Il I maggio 1947 a Portella dellaGinestra la banda di Salvatore Giuliano spara su una folla di
lavoratori riunti in una protesta contro i latifondisti e per
festeggiare la vittoria del Blocco del Popolo nelle recenti elezioni
regionali siciliane. Viene usato anche un lanciagranate appartenente alla X
flottiglia Mas di Junio Valerio Borghese. E' la prima “strage di
Stato” e – anche nell'opinione di Marco Travaglio - evento inaugurale della “strategia
della tensione”, che conoscerà una lunga pausa fino alla fine
degli anni '60 (strage di Piazza Fontana), guarda caso proprio in
coincidenza di un rianimarsi del movimentismo di sinistra
rappresentato dai moti del '68. Il coinvolgimento di apparati dello
Stato e di frange di eversione fascista descrive la contiguità
tematica tra le due stragi, la cui distanza temporale è
facilmente giustificabile a partire dalla sicura presa della politica
democristiana su una società confortata dal benessere economico del
boom negli anni che le separano.
Della “strategia della tensione”,
la questione più tragica, pregnante e complessa, già si dovrebbe
sapere, anche sulla scorta di precedenti articoli di questo blog.

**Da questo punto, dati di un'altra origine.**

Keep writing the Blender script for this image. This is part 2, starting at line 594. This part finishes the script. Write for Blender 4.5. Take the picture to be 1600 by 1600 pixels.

Un episodio meno noto è invece quello
del governo di Fernando Tambroni, ex Partito Nazionale Fascista passato alla DC
sul finire della guerra, e Presidente del Consiglio tra il marzo e il
luglio del 1960 con l'appoggio determinante del Movimento Sociale. Fu, il suo,
un autentico tentativo di regime autoritario,
con censure all'arte e alla cultura, provocazioni fasciste, ferimenti e uccisioni
di militanti di sinistra da parte della polizia. Il governo Tambroni,
pur effimero, può essere considerato la prova che, a meno di 15 anni
dalla proclamazione della Repubblica, il fascismo era già in grado
di rioccupare il potere.
Conclusione
Già Giolitti nei primissimi anni '20
aveva pensato di poter “usare” il fascismo in funzione
anticomunista per poi “addomesticarlo” e farlo rientrare
nell'alveo della democrazia parlamentare, con i risultati che
sappiamo. Non estirpando il fascismo dal suo seno nemmeno dopo la
guerra, ma anzi pensando di utilizzarlo contro la protesta
antilatifondista e comunista siciliana prima, e contro il più ampio movimentismo
di sinistra 20 anni dopo, la Repubblica s'è infettata di uno dei
mali peggiori: quello di un passato tragico che non passa mai. Una
cauterizzazione del bubbone fascista è sempre possibile, ma richiede
la premessa di una sanitizzazione culturale e politica profonda e
capillare nella società e nella classe dirigente. Una cosa, questa, che mette l'Italia ogni giorno di più di fronte alla propria disperata inettitudine.